Unpaid work, sexism, and racism



Photo by Wayan Vota

You may have been wondering why I haven't been blogging for over a week. I've got the generic excuse of being busy, but truthfully it's because I've had a draft of this post staring back at me for most of that time. God knows I'm not normally one to shy away from controversy, but I also know how tough it is to talk about racism and sexism without generating more heat than light. After two more head-slapping examples of our problem appeared just in the last few days, I couldn't hold off any longer. I'm not a good person to talk about explicit discrimination in the tech industry, I'd turn to somebody like Kristina Chodorow, but I have been struck by one of the more subtle reasons we discourage a lot of potential engineers from joining the profession.

I don't get paid for most of the things I spend my time on.
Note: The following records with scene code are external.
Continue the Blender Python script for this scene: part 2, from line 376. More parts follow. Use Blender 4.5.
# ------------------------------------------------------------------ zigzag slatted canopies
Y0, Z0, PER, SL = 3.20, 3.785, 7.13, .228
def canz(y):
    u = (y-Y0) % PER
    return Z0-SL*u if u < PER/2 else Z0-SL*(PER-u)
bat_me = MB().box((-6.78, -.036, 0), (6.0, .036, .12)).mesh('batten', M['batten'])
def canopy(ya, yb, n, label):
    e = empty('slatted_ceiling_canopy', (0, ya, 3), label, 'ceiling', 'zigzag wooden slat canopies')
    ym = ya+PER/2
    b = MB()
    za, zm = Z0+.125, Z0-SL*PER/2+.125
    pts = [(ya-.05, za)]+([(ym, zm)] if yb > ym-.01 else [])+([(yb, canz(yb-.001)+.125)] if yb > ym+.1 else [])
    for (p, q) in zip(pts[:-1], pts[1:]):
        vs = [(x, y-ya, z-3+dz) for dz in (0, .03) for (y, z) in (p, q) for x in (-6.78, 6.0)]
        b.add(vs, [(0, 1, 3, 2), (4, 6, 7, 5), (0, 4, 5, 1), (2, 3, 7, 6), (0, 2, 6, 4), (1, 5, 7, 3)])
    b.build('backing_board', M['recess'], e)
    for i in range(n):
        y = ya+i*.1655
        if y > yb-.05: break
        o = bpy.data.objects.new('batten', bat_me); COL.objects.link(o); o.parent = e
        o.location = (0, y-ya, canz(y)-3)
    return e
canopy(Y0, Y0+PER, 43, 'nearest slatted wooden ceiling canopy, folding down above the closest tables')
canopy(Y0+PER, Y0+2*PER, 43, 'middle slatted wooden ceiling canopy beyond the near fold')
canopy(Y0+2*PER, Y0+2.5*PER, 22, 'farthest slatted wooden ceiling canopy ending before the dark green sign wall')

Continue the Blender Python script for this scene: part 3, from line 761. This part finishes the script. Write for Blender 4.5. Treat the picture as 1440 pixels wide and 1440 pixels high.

I do my blogging, open source coding, and speak at conferences for free, my books provide beer money, and I've only been able to pay myself a small salary for the last few months, after four years of working on startups. This isn't a plea for sympathy, I love doing what I do and see it all as a great investment in the future. I saved up money during my time at Apple precisely so I'd have the luxury of doing all these things.

I was thinking about this when I read Rebecca Murphey's post about the Fluent conference. Her complaints were mostly about things that seemed intrinsic to commercial conferences to me, but I was struck by her observation that the lack of expenses for speakers hits diversity.

I think it goes beyond conferences though (and I've actually found O'Reilly to be far better at paying contributors than most organizers, and they work very hard on discrimination problems). The media industry relies on unpaid internships as a gateway to journalism careers, which excludes a lot of people. Our tech community chooses its high-flyers from people who have enough money and confidence to spend significant amounts of time on unpaid work. Isn't this likely to exclude a lot of people too?

And yes, we do have a diversity problem. I'm not wringing my hands about this out of a vague concern for 'political correctness', I'm deeply frustrated that I have so much trouble hiring good engineers. I look around at careers that require similar skills, like actuaries, and they include a lot more women and minorities. I desperately need more good people on my team, and the statistics tell me that as a community we're failing to attract or keep a lot of the potential candidates.

We're a meritocracy. Writing, speaking, or coding for free helps talented people get noticed, and it's hard to picture our industry functioning without that process at its heart. We have to think hard about how we can preserve the aspects we need, but open up the system to people we're missing right now. Maybe that means setting up scholarships, having a norm that internships should all be paid, setting aside time for training as part of the job, or even doing a better job of reaching larval engineers earlier in education? Is part of it just talking about the career path more explicitly, so that people understand how crucial spending your weekends coding on open source, etc, can be for your career?

I don't know exactly what to do, but when I look around at yet another room packed with white guys in black t-shirts, I know we're screwing up.